Hong Kong Stock Exchange wants existing regulations to be applied to blockchain

The Hong Kong Exchange & Clearing, or HKEX, wants existing regulations to be applied to blockchain firms, according to a report published on October 19.

The comprehensive report discussed various practical applications (and the limits) of blockchain technology in finance, more specifically in securities trading and settlement.

The HKEX believed how applying securities laws and principles to blockchain and cryptocurrency sector would help ensure regulatory consistency and prevent arbitrage.

The report also discusses the use of artificial intelligence in such areas as robo-advisory and how such novel technologies are transforming finance, especially when it came to asset management.

As the report said:

“The consistency principle means that financial businesses of the same nature should be subject to the same regulation. Financial services, be they offered in a virtual or real environment, should be governed by the same legal framework. This will ensure fair competition and prevent regulatory arbitrage.”

Hong Kong’s bourse also recommends that the regulatory framework should also be continuously upgraded given the shapeshifting nature of new technologies and to avoid any regulatory gaps.

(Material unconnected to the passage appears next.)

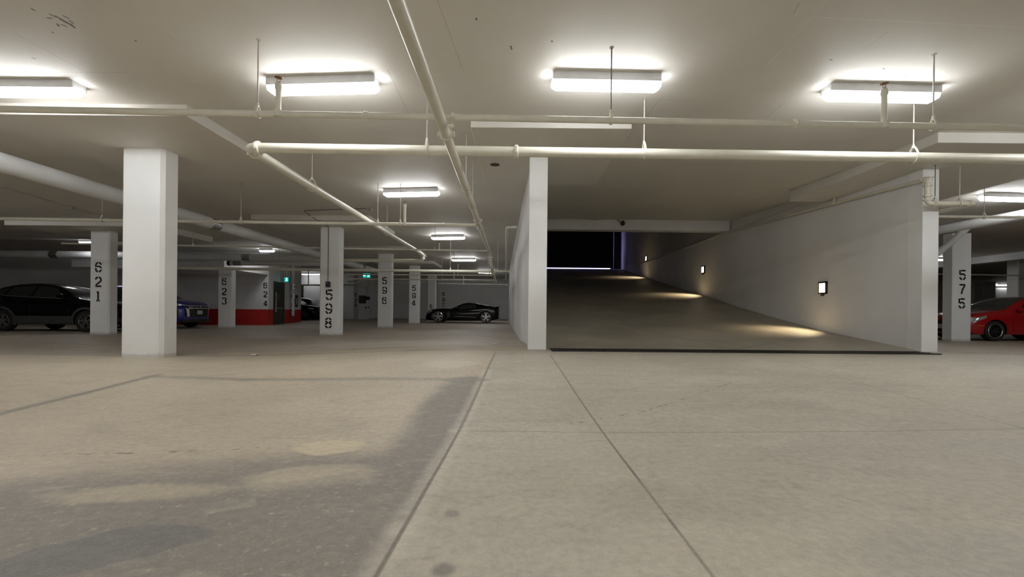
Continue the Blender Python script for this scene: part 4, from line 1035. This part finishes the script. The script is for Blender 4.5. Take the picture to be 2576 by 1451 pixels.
# blue suv, nose to the right
c2 = Car('suv_car', 'blue sport utility car with chrome bars, nose showing right of the near column', 'car', (-12.60, 17.0 + .9, 0), 0, 'paint_blue', 4.4, 1.8,
         [(0, .88), (-.05, .97), (-.2, 1.03), (-.9, 1.13), (-1.15, 1.17), (-1.5, 1.38), (-1.9, 1.58), (-2.6, 1.66), (-3.5, 1.62), (-4.1, 1.45), (-4.3, 1.1), (-4.4, .8)],
         [(0, .8), (-.4, .95), (-1.5, 1.05), (-3.5, 1.12), (-4.2, 1.05), (-4.4, .7)], [(0, .30), (-.25, .24), (-4.1, .28), (-4.4, .4)], .35, [-.9, -3.57], nose_r=.6)
for sd in (-1, 1):
    c2.side_panel('side_window', [(-3.6, 1.15), (-1.55, 1.08), (-2.0, 1.50), (-3.4, 1.52)], 'glass_dark', sd)
    c2.side_panel('headlight', [(-.72, .93), (-.16, .84), (-.16, .90), (-.74, 1.02)], 'lamp', sd, .012)
    c2.side_panel('fog_light', [(-.42, .52), (-.10, .50), (-.10, .72), (-.42, .76)], 'black', sd, .010)
    c2.side_panel('lower_lamp', [(-.36, .64), (-.2, .64), (-.2, .71), (-.36, .71)], 'lamp', sd, .016, 4, 2)
    c2.side_panel('lower_lamp', [(-.36, .53), (-.2, .53), (-.2, .60), (-.36, .60)], 'lamp', sd, .016, 4, 2)
    c2.front_panel('chrome_guard', [(sd * .60, .46), (sd * .50, .46), (sd * .52, .74), (sd * .66, .80)], 'chrome', .03, nx=4)
    c2.front_panel('headlight_corner', [(sd * .55, .88), (sd * .88, .88), (sd * .88, .96), (sd * .6, .92)], 'lamp', .02, nx=6)
    c2.mirror(-1.55, 1.08, sd); c2.handle(-2.5, .98, sd); c2.handle(-3.4, 1.0, sd)
c2.front_panel('grille', [(-.55, .44), (.55, .44), (.6, .92), (-.6, .92)], 'black', .015)
c2.front_panel('chrome_bar', [(-.60, .865), (.60, .865), (.60, .895), (-.60, .895)], 'chrome', .035)
c2.front_panel('chrome_bar', [(-.56, .77), (.56, .77), (.56, .81), (-.56, .81)], 'chrome', .035)
c2.front_panel('bumper_lip', [(-.75, .24), (.75, .24), (.78, .36), (-.78, .36)], 'black', .025)
c2.plate(.55); c2.top_panel('windscreen', -1.18, -1.85, .96, .9, 'glass_dark')
em = MB().lathe([(0, 0), (.05, 0), (.05, .02), (0, .02)], 'y', 3).build('emblem', M['chrome'], c2.t); em.rotation_euler = (0, 0, math.radians(-90)); em.location = (.03, 0, .86)
# black suv and white car at the far end
c3 = crossover('crossover_car', 'black car far back behind the end of the red dado wall', (Q(795, 790, 30.2).x, 30.2 + .9, .07), 0, 'paint_black', 1.0, False)
c3.plate(.42); c3.front_panel('grille', [(-.5, .5), (.5, .5), (.55, .8), (-.55, .8)], 'cladding')
c4 = crossover('hatchback_car', 'white car far back mostly hidden behind column 598', (Q(846, 790, 32.25).x - .05, 33.15, .07), 0, 'paint_white', 1.0, False)
c4.front_panel('grille', [(-.7, .45), (.7, .45), (.75, .8), (-.75, .8)], 'black')
# black sports car
k = 7.253 * 41.85; gx = 465; gy = 1105
cv = lambda l: [(-(x - gx) / k, (gy - y) / k) for x, y in l]
L5 = (1858 - gx) / k
c5 = Car('sports_car', 'low black sports car parked side on before the back wall', 'car', (Q(1065, 800, 27.0).x, 27.0 + .96, floor_z(-4, 27) + .012), math.pi, 'paint_black', L5, 1.92,
         cv([(465, 985), (480, 950), (515, 905), (560, 880), (620, 862), (700, 851), (850, 845), (950, 849), (1000, 832), (1100, 782), (1180, 748), (1260, 735), (1340, 737), (1450, 748), (1550, 766), (1650, 785), (1740, 802), (1790, 809), (1840, 806), (1852, 830), (1858, 900)]),
         cv([(465, 995), (520, 915), (640, 872), (800, 855), (1000, 862), (1200, 868), (1400, 855), (1600, 838), (1780, 830), (1858, 905)]),
         cv([(465, 1055), (560, 1072), (1200, 1072), (1500, 1070), (1750, 1055), (1858, 1030)]), .345, [-(730 - gx) / k, -(1605 - gx) / k], rim='chrome', tumble=.30, rimr=.292, nose_r=.8, tail_r=.22, spokes=5)
for sd in (-1, 1):
    c5.side_panel('side_window', cv([(1440, 842), (1060, 862), (1180, 775), (1400, 768)]), 'glass_dark', sd)
    c5.side_panel('side_vent', cv([(960, 1000), (890, 1030), (905, 905), (935, 900)]), 'black', sd, .006)
    c5.seam(cv([(1440, 870), (1435, 990), (1440, 1060)]), sd); c5.seam(cv([(1000, 860), (990, 980), (1005, 1060)]), sd)
    c5.side_panel('headlight', cv([(600, 905), (515, 935), (530, 910), (590, 880)]), 'lamp', sd, .006)
    c5.side_panel('side_marker', cv([(612, 940), (590, 1030), (600, 1025), (618, 940)]), 'lamp', sd, .008)
    c5.mirror(-(1080 - gx) / k, .84, sd)
    c5.side_panel('sill_blade', cv([(1420, 1004), (1020, 992), (1020, 988), (1420, 999)]), 'chrome', sd, .006)
c5.top_panel('windscreen', cv([(985, 0)])[0][0], cv([(1180, 0)])[0][0], .96, .9, 'glass_dark'); c5.top_panel('rear_window', cv([(1700, 0)])[0][0], cv([(1440, 0)])[0][0], .8, .85, 'glass_dark')
MB().box(-L5 - .03, -L5 + .22, -.82, .82, .965, .985).build('spoiler', M['paint_black'], c5.t, bevel=.006)
# red coupe at the right, nose to the left
c6 = Car('coupe_car', 'red two door car beside column 575 at the right frame edge', 'car', (Q(2436, 840, 13.98).x, 13.98 + .86, 0.0), math.pi, 'paint_red', 4.5, 1.72,
         [(0, .62), (-.04, .70), (-.15, .78), (-.5, .88), (-1.0, .955), (-1.22, .99), (-1.6, 1.19), (-1.95, 1.34), (-2.3, 1.415), (-2.8, 1.425), (-3.3, 1.35), (-3.75, 1.15), (-4.0, 1.07), (-4.35, 1.05), (-4.5, .8)],
         [(0, .55), (-.3, .76), (-1.0, .86), (-2.0, .91), (-3.2, .95), (-4.2, .97), (-4.5, .7)], [(0, .28), (-.3, .19), (-3.8, .2), (-4.5, .34)], .315, [-.86, -3.46], rim='black', rimr=.215, spokes=6, nose_r=.6)
for ax in (-.86, -3.46):
    for sd in (-1, 1):
        o = MB().lathe([(.205, .10 * sd), (.215, .108 * sd), (.225, .10 * sd)], 'y', 40).build('rim_ring', M['chrome'], c6.t, smooth=True); o.location = (ax, sd * (c6.W - .115), .315)
        o = MB()
        for q in range(5): o.lathe([(0, .1 * sd), (.012, .1 * sd), (.012, .07 * sd)], 'y', 8, 0, (.055 * math.cos(q * 1.257), 0, .055 * math.sin(q * 1.257)))
        o = o.build('wheel_nuts', M['chrome'], c6.t); o.location = (ax, sd * (c6.W - .115), .315)
for sd in (-1, 1):
    c6.side_panel('side_window', [(-3.0, .975), (-1.62, .935), (-2.02, 1.24), (-2.9, 1.31)], 'glass_dark', sd)
    c6.side_panel('headlight', [(-.52, .72), (-.10, .58), (-.12, .70), (-.56, .80)], 'lamp', sd, .010)
    c6.side_panel('side_marker', [(-.42, .475), (-.20, .465), (-.20, .485), (-.42, .495)], 'amber', sd, .012, 4, 2)
    c6.front_panel('headlight_corner', [(sd * .45, .58), (sd * .80, .58), (sd * .82, .74), (sd * .5, .68)], 'lamp', .016, nx=8)
    c6.mirror(-1.62, .94, sd); c6.handle(-2.75, .82, sd); c6.seam([(-1.42, .3), (-1.36, .6), (-1.5, .88)], sd); c6.seam([(-2.95, .3), (-3.0, .6), (-3.02, .92)], sd)
c6.top_panel('windscreen', -1.20, -2.08, .98, .93, 'glass_grey'); c6.top_panel('rear_window', -3.75, -3.2, .9, .85, 'glass_dark')
c6.front_panel('grille', [(-.42, .55), (.42, .55), (.42, .64), (-.42, .64)], 'black', .014); c6.front_panel('lower_grille', [(-.5, .26), (.5, .26), (.5, .38), (-.5, .38)], 'black', .014); c6.plate(.36)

The HKEX, which is reportedly experimenting with its own blockchain application in partnership with Australian Exchange, or ASX, also recommends the use of artificial intelligence, machine learning and Big Data in market supervision.

The report also discusses at length the so-called regulatory sandboxes rolled out in various jurisdictions for financial technology startups and recommends the scope of these companies to be expanded to include firms from various sectors and sub-sectors to finance.

So far, the majority of the participants in the so-called sandboxes have been from the banking industry. HKEX consistently ranks, along with New York and London bourses, to be amongst the world’s top three exchanges.